Just a quickie, the maximum your Sprinter can tow will NOT appear on the chassis plate. The biggest number on that will be the Gross Train Weight (I.e. The most that the van, plus its contents and occupants, plus trailer (and everything on the trailer) can weigh. With a LWB Sprinter, it's likely to be a pretty big number, you'll have no problems there. A completely separate issue will be the maximum weight it is allowed to tow. That will be two numbers - one with and one without brakes on the trailer. Forget about "half gross weight", that's not what determines legality (or otherwise). It may or may not be on the registration document. Best bet is either the handbook, or phone your dealer with your 17 character chassis number (sometimes called a "VIN").
 
Thanks Avocet, as you surmised there's no problem with the van, couldn't see a figure related to whether the trailer is braked or not. In the handbook it gives a figure of 2800kg max towing weight, total weight for trailer + van of 7500kg.
 
Just a quickie, the maximum your Sprinter can tow will NOT appear on the chassis plate. The biggest number on that will be the Gross Train Weight (I.e. The most that the van, plus its contents and occupants, plus trailer (and everything on the trailer) can weigh. With a LWB Sprinter, it's likely to be a pretty big number, you'll have no problems there. A completely separate issue will be the maximum weight it is allowed to tow. That will be two numbers - one with and one without brakes on the trailer. Forget about "half gross weight", that's not what determines legality (or otherwise). It may or may not be on the registration document. Best bet is either the handbook, or phone your dealer with your 17 character chassis number (sometimes called a "VIN").

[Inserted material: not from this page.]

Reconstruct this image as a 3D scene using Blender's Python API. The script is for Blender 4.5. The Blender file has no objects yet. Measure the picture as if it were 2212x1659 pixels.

Mercedes' website says the towing capacity for the current Sprinter range is 2000kg for a braked trailer.
 
Maybe use your existing trailer as launch/recovery. Then pull it all onto a braked flatbed for road transport.
 
Forget about "half gross weight", that's not what determines legality (or otherwise).

It can be. The legal limit for an unbraked trailer is 750kg or half the gross towing vehicle weight, whichever is the lower. There may be even lower restrictions still placed by the manufacturers
 
It can be. The legal limit for an unbraked trailer is 750kg or half the gross towing vehicle weight, whichever is the lower. There may be even lower restrictions still placed by the manufacturers
For marketing purposes. We switched from a 5 door 4x4 to a 3 door.
Mechanically identical and just a little bit lighter, but the unbraked weight dropped from 750 kgs to 550 kgs. No justification whatsoever. I contacted Suzuki, who were basically not interested, to enquire why. They may just as well have said "sod off".
 
Could have been anything. It's the engineers back in (?Japan?) who would make that call. Might have been something to do with the lower towing stability of the shorter wheelbase, or maybe different rear brake line pressures because of the different wheelbase. During the type approval braking tests, they have to add the mass of the maximum unbraked trailer that the car can pull, when meeting the requirements. Hard to say, but it's unlikely to have been a completely random choice.
 
It can be. The legal limit for an unbraked trailer is 750kg or half the gross towing vehicle weight, whichever is the lower. There may be even lower restrictions still placed by the manufacturers

For an unbraked trailer, it's half the towing vehicle's KERB weight - but we've already established that this shouldn't be an unbraked trailer! Any lower restriction imposed by the manufacturer will always "trump" that "half vehicle" figure. That (as I understand it) is quite old UK legislation from when few manufacturers made any kind of official pronouncement on maximum trailer weights. Nowadays it all goes on the type approval tests the manufacturer carried out and will be printed on the car's EC Certificate of Conformity.